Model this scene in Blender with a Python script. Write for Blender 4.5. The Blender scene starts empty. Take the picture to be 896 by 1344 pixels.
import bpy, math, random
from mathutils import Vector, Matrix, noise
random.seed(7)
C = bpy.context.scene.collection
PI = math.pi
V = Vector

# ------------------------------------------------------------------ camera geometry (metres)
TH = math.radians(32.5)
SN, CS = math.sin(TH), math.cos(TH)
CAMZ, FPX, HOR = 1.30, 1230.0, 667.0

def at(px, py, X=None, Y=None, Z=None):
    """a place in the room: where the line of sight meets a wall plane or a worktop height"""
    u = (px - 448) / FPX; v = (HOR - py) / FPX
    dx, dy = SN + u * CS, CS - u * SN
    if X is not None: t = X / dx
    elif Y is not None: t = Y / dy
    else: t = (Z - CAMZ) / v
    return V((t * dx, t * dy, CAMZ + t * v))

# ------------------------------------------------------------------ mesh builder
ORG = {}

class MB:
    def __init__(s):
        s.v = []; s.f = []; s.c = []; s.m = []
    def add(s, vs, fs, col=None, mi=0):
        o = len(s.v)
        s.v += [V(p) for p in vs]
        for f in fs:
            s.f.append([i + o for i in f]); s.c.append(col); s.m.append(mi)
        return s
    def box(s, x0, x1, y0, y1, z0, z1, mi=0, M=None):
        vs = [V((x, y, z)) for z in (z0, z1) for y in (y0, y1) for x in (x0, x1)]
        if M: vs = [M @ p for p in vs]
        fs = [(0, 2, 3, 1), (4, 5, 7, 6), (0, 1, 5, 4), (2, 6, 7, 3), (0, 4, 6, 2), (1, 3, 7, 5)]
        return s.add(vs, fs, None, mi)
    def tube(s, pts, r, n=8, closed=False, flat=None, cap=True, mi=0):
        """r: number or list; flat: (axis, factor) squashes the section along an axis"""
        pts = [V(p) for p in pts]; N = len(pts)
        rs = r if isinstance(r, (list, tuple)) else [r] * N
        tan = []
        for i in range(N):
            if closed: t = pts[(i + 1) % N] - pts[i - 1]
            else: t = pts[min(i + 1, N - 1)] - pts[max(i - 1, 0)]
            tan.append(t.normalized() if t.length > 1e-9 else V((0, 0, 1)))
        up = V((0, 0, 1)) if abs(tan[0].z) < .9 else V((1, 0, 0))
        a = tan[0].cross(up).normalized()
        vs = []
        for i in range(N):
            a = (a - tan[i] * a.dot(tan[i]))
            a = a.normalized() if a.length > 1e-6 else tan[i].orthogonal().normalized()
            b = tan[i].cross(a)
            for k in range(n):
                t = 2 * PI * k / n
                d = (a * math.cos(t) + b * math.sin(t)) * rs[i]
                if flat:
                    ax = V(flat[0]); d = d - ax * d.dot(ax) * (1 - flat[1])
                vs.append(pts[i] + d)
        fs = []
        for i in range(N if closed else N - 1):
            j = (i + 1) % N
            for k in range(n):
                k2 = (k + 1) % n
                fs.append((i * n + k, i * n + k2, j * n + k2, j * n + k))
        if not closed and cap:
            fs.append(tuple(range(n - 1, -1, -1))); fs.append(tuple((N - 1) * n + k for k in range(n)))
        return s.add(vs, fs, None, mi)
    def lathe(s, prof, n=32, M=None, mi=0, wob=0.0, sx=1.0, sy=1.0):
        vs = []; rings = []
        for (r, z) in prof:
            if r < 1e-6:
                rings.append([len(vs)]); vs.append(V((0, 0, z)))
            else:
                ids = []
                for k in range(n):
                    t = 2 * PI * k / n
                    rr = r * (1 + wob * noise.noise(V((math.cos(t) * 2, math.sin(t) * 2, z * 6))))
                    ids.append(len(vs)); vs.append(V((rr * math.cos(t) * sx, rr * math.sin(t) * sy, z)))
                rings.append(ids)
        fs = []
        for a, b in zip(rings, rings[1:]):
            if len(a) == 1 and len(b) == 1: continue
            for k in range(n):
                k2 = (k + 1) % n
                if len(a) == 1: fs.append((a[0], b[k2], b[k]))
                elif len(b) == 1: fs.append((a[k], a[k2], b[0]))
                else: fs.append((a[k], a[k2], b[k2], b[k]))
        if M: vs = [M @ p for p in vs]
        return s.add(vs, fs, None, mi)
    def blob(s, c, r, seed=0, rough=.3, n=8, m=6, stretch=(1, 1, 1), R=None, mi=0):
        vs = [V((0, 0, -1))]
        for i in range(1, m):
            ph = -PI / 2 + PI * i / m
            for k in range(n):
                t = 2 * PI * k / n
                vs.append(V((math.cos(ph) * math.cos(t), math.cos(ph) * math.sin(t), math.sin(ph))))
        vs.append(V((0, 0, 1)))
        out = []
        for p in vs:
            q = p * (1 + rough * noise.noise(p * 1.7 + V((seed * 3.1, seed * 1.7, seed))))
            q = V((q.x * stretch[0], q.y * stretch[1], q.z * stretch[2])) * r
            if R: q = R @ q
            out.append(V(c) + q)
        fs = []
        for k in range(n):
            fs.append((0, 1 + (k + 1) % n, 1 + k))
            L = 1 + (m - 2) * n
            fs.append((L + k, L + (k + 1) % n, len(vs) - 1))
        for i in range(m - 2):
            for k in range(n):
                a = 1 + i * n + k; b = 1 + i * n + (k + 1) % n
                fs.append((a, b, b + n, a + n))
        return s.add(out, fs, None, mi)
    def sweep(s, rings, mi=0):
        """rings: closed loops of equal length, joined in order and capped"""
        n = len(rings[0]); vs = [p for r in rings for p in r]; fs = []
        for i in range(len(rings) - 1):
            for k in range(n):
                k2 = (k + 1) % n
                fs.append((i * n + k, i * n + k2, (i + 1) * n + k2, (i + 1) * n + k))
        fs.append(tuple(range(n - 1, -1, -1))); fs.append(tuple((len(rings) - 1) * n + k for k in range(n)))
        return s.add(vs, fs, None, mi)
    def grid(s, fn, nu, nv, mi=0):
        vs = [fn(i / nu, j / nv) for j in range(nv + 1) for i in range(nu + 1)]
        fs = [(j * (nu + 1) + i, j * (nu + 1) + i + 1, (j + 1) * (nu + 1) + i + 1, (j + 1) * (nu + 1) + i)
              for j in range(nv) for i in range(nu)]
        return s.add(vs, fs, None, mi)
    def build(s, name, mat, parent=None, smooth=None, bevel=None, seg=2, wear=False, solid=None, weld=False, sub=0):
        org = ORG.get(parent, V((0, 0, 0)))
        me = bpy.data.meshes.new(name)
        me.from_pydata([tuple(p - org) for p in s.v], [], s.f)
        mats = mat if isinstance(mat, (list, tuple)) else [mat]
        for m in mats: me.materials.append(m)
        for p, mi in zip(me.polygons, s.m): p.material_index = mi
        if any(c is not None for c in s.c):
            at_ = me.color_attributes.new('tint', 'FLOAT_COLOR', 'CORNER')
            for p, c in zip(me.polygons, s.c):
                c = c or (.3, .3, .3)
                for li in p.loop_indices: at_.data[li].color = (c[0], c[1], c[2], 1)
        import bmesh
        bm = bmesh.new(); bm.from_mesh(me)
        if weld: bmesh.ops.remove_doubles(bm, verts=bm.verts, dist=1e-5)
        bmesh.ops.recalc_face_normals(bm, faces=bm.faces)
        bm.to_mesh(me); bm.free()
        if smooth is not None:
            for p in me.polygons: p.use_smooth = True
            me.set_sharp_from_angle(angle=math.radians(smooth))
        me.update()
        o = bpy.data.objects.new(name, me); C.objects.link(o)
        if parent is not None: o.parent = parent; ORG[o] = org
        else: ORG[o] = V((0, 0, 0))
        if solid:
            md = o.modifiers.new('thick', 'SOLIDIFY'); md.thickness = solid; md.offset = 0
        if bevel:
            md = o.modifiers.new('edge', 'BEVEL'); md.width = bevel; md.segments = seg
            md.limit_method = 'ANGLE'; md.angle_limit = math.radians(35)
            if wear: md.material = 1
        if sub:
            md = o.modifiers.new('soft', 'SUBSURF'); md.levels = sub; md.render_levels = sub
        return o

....

[REQUIREMENTS]
Using the material above, quote the first line and each line after it, stopping at and including the line that holds "CAMZ, FPX, HOR = 1.30, 1230.0, 667.0".

[OUTPUT FOR THIS TASK]
Model this scene in Blender with a Python script. Write for Blender 4.5. The Blender scene starts empty. Take the picture to be 896 by 1344 pixels.
import bpy, math, random
from mathutils import Vector, Matrix, noise
random.seed(7)
C = bpy.context.scene.collection
PI = math.pi
V = Vector

# ------------------------------------------------------------------ camera geometry (metres)
TH = math.radians(32.5)
SN, CS = math.sin(TH), math.cos(TH)
CAMZ, FPX, HOR = 1.30, 1230.0, 667.0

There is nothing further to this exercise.